River Trail Calculus

by Rich Savitt

This calculus is not something you want to do while you are at your anaerobic threshold, but it is good to keep a few ballpark numbers in your head.

6 ft/bike
15 bikes = 90 feet of single file paceline.
At 27 mph, the paceline takes 2.27 seconds to pass a stationary point.
Overtaking a slow rider going 15 mph takes 5.11 seconds
An oncoming rider going 15 mph closes 315 feet in the time it takes the paceline to overtake a rider going 15 mph in the same direction as the paceline.
Combined speed for a head on collision = 42 mph.
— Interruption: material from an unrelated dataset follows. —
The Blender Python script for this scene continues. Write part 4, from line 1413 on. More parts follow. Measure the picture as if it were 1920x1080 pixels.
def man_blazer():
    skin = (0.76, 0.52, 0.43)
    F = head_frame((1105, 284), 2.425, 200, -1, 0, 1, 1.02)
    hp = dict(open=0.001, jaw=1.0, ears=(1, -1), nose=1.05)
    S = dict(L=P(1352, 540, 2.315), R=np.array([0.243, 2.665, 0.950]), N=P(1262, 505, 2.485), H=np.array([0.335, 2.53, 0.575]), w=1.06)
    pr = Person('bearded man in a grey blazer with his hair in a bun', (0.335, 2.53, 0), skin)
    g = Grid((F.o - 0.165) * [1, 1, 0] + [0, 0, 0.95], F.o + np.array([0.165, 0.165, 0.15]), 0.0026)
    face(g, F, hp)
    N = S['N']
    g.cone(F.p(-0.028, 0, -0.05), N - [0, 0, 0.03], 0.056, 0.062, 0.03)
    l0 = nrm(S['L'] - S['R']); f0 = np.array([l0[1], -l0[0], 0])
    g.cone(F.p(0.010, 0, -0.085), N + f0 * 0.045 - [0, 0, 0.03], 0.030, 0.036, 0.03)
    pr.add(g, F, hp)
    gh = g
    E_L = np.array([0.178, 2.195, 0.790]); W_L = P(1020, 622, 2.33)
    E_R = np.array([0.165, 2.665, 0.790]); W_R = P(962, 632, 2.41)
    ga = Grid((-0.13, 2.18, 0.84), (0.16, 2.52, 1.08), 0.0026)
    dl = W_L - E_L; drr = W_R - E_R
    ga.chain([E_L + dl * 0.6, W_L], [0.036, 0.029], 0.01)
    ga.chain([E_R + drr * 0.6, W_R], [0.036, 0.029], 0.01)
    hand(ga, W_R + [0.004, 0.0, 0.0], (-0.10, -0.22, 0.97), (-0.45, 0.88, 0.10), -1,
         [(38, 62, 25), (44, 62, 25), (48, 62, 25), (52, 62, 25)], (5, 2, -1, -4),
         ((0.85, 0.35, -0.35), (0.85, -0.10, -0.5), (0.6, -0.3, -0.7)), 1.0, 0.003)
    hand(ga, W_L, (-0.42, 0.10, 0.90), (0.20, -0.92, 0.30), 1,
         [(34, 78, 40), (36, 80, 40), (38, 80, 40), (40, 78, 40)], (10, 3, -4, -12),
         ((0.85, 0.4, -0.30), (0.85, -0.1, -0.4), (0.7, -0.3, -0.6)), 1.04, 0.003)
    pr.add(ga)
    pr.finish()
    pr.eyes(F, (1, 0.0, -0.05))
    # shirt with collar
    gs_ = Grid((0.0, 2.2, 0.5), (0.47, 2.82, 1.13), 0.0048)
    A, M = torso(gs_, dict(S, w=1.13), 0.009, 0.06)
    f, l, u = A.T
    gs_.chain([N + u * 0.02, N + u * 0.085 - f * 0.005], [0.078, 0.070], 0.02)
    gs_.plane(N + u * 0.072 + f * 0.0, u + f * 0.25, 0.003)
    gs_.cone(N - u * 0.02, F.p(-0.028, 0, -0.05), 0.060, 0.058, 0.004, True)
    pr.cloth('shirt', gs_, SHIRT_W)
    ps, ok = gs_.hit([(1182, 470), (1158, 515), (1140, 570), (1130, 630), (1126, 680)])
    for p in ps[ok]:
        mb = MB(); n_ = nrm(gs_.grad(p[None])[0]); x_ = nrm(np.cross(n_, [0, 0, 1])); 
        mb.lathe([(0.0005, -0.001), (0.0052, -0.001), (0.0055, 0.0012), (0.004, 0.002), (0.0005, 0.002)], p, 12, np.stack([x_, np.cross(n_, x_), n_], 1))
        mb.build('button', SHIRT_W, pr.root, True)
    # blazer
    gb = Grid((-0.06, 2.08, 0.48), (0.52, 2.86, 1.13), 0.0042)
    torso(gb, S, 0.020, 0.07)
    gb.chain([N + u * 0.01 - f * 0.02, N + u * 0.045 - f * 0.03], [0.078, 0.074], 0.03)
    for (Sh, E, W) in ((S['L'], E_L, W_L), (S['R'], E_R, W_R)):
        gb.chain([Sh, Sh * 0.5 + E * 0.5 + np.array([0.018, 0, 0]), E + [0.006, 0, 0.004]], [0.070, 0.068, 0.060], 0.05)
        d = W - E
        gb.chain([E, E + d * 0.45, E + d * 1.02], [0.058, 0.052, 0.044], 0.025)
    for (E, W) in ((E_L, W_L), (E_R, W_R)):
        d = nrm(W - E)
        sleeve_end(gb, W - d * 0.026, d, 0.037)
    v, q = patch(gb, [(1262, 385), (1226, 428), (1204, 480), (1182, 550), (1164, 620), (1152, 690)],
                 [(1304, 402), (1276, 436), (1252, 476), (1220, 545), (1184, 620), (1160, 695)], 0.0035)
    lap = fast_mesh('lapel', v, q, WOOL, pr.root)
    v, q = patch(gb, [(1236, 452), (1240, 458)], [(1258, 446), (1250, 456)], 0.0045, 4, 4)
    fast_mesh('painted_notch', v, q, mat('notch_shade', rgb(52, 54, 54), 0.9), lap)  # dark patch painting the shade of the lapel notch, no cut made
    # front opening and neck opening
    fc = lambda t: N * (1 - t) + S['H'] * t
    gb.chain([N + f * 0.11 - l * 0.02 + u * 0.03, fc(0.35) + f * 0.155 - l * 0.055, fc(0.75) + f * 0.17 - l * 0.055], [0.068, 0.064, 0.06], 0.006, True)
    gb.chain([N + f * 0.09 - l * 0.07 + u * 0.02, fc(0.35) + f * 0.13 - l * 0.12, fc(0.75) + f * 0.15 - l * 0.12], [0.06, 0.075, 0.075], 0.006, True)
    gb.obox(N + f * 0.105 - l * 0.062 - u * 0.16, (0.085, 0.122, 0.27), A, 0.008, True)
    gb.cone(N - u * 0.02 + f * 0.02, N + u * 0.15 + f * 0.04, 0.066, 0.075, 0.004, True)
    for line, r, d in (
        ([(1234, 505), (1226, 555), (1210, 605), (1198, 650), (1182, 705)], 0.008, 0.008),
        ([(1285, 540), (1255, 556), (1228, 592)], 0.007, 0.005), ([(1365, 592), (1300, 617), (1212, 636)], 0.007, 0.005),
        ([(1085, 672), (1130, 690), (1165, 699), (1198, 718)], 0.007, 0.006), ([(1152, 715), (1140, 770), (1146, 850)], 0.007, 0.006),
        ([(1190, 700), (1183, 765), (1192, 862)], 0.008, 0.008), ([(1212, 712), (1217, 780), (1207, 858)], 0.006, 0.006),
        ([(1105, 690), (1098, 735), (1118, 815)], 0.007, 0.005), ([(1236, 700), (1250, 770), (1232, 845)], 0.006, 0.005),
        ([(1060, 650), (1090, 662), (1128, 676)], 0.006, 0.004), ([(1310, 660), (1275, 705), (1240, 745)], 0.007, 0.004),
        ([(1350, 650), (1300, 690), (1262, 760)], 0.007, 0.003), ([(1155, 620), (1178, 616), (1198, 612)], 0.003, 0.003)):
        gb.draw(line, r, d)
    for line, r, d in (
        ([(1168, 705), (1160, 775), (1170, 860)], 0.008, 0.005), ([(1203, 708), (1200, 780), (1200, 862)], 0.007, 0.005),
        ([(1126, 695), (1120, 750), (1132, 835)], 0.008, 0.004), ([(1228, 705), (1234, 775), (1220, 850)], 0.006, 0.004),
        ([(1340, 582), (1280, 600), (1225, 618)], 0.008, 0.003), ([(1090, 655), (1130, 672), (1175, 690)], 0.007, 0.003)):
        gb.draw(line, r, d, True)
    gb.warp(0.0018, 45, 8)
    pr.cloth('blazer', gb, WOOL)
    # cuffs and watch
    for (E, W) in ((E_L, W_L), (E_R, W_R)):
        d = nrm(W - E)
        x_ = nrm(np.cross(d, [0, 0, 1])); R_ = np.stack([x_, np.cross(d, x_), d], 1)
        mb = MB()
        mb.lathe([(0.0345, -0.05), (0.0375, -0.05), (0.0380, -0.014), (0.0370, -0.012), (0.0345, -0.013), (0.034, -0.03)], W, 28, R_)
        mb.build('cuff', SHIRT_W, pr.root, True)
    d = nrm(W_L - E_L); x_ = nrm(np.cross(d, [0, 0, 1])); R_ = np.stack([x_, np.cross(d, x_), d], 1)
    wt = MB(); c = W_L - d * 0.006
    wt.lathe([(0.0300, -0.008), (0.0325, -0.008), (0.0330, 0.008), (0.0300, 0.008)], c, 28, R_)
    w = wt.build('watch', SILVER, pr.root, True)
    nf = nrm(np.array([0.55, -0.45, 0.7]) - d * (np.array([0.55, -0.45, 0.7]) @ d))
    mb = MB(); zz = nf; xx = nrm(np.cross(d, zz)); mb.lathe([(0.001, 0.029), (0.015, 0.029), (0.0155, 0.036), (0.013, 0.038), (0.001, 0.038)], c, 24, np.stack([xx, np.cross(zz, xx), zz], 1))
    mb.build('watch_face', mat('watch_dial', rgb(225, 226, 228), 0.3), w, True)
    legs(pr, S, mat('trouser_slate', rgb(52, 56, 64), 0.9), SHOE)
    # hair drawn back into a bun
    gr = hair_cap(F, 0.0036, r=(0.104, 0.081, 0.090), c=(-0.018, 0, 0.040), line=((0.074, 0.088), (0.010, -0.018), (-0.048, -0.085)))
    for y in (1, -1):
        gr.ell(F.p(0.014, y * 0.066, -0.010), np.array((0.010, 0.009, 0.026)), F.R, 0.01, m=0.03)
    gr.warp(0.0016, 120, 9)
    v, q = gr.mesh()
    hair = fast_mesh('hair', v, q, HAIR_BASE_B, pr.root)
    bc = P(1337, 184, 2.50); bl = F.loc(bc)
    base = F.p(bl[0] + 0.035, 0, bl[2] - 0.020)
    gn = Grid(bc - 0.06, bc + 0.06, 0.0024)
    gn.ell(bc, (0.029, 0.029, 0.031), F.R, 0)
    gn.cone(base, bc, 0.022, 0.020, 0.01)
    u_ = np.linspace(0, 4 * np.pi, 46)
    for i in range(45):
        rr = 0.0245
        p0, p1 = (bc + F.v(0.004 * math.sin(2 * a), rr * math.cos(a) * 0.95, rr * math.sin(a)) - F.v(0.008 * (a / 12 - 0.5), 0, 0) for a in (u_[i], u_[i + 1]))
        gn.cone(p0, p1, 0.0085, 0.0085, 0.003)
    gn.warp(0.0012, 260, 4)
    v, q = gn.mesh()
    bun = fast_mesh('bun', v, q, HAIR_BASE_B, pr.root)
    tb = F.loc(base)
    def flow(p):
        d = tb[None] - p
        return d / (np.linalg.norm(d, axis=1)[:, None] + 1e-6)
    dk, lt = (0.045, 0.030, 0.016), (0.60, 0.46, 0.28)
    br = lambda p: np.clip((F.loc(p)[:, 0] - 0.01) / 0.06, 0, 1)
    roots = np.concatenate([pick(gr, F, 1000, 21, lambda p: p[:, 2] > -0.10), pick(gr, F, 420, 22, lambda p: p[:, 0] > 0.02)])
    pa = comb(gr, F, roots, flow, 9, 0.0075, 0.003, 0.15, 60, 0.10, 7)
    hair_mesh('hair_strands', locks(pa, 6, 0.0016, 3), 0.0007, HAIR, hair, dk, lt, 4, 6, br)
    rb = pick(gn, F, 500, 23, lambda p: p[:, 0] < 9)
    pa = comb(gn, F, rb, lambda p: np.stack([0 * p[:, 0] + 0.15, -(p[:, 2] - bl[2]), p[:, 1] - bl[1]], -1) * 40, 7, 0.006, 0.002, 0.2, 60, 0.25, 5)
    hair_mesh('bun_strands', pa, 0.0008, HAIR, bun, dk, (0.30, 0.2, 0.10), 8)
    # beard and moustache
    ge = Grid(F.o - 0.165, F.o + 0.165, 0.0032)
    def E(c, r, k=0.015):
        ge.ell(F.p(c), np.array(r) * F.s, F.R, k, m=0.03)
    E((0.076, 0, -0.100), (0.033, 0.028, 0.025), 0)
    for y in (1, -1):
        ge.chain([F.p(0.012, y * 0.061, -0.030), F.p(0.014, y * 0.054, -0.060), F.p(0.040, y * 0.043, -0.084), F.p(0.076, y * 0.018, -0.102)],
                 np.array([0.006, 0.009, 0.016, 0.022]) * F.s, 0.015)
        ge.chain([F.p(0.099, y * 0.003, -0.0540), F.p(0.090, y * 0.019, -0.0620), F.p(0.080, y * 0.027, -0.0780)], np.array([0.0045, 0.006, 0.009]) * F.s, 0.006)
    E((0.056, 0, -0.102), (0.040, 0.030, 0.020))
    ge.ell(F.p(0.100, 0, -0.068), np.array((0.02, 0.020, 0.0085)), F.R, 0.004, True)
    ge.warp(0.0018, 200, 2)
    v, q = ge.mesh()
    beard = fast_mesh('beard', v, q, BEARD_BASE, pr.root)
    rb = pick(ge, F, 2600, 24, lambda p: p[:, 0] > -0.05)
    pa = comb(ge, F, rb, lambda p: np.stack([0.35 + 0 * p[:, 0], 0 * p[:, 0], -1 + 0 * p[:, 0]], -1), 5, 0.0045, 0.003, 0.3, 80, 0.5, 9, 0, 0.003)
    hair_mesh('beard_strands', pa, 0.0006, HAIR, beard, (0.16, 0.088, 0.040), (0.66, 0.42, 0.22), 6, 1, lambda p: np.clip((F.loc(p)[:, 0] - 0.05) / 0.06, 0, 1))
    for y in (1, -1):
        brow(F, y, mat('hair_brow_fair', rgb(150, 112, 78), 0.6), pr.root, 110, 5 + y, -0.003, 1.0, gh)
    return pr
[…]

Unless you’ve spent time at both ends of the paceline, you probably don’t have a good feel for how long your tail is and how dramatically different a “bikes-both-ways” situation looks to the riders at the back.

This is not an argument for faster or slower pacelines. This is just an awareness thing. Other than the head on collision speed, it does not get automatically simpler or safer when you go relatively slower (in part because it takes longer to pass). For example, if you reduce the paceline speed to 20 mph (assuming we’re still single file), the head on collision speed reduces to 35 mph, but the oncoming rider moves 630 feet in the time it takes to overtake the slow rider.

Probably the reason slower feels safer is because it gives us more options and the adjustments don’t feel as chaotic.